Lee characterized the wrenching exercise of redrawing Chicago’s ward boundaries as an “imperfect process.”

Although time is running out, she welcomes the chance to be “part of the conversation to get to a compromise that avoids a costly, post-referendum legal process entirely and will not further delay progress on the maps allowing communities like mine to move forward.”

“It’s time we came together to agree on a map that allows us to address many of the other issues affecting our city, including public safety,” Lee said.

Lee was appointed by Mayor Lori Lightfoot to replace convicted Ald.
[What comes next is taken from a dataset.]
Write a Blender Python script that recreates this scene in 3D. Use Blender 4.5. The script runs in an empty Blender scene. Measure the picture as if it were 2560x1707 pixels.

Patrick Daley Thompson, whose uncle and grandfather were Chicago’s two longest-serving mayors.

Although there was considerable political intrigue about which of the maps Lee would choose, her decision to pick sides makes little difference.

Even at 34 votes, the Chicago United Map remains seven votes short of the 41 votes needed to avoid a costly referendum.

That means Chicago voters will decide the new ward boundaries on June 28 unless an eleventh-hour deal is reached in time to call a special council meeting and pass the new map before the May 19 deadline.

Frank Calabrese, the veteran mapmaker who carved out the boundaries for the Latino Caucus, said both maps turn the Daley family’s 11th Ward bastion into one with an Asian American majority.

“Our map is like 50.5% percent Asian. And their map is like 51% percent Asian,” Calabrese said, adding that the big difference is how that is accomplished.

“We have an interest in not chopping up McKinley Park. In order to make it an Asian ward, the Rules map goes into McKinley Park, where there is an Asian community. And we go into the South Loop, where there is an Asian community,” Calabrese said.

“The reason for that is Ald. [George] Cardenas is part of our coalition. We’ve also listened to community groups that don’t want to break up McKinley Park. So, our 12th Ward is basically just McKinley Park and then Brighton Park.”

As the council’s newest member, Calabrese said Lee is clearly “trying to fit in with some of her colleagues.”

But, he added, “I really don’t think it makes much of a difference. … If this does go to a negotiated settlement, I assume Ald. Cardenas’ 20 years of seniority is gonna outweigh” Lee’s “few weeks.”

The map drawn for the Rules Committee and the Black Caucus includes 14 majority Hispanic wards and preserves 17 African American wards, including one with a Black plurality.

The major roadblock to a deal between the Black and Latino caucuses is the demand for a 15th majority-Hispanic ward.

After leaving two Hispanic majority wards on the table 10 years ago at the behest of then-Mayor Rahm Emanuel, the Latino Caucus simply will not settle for anything less.

That sets the stage for Chicago voters to decide between the Black Caucus map and the Latino Caucus map, which includes 15 majority-Hispanic wards — two more than now, based on a 5.2% increase in Chicago’s Hispanic population.

Two mayoral allies have warned suspending the council’s rules to allow the Latino Caucus to substitute and place before Chicago voters a revised map negotiated with CHANGE Illinois would set a “dangerous precedent” and only protect indicted Ald. Edward Burke (14th).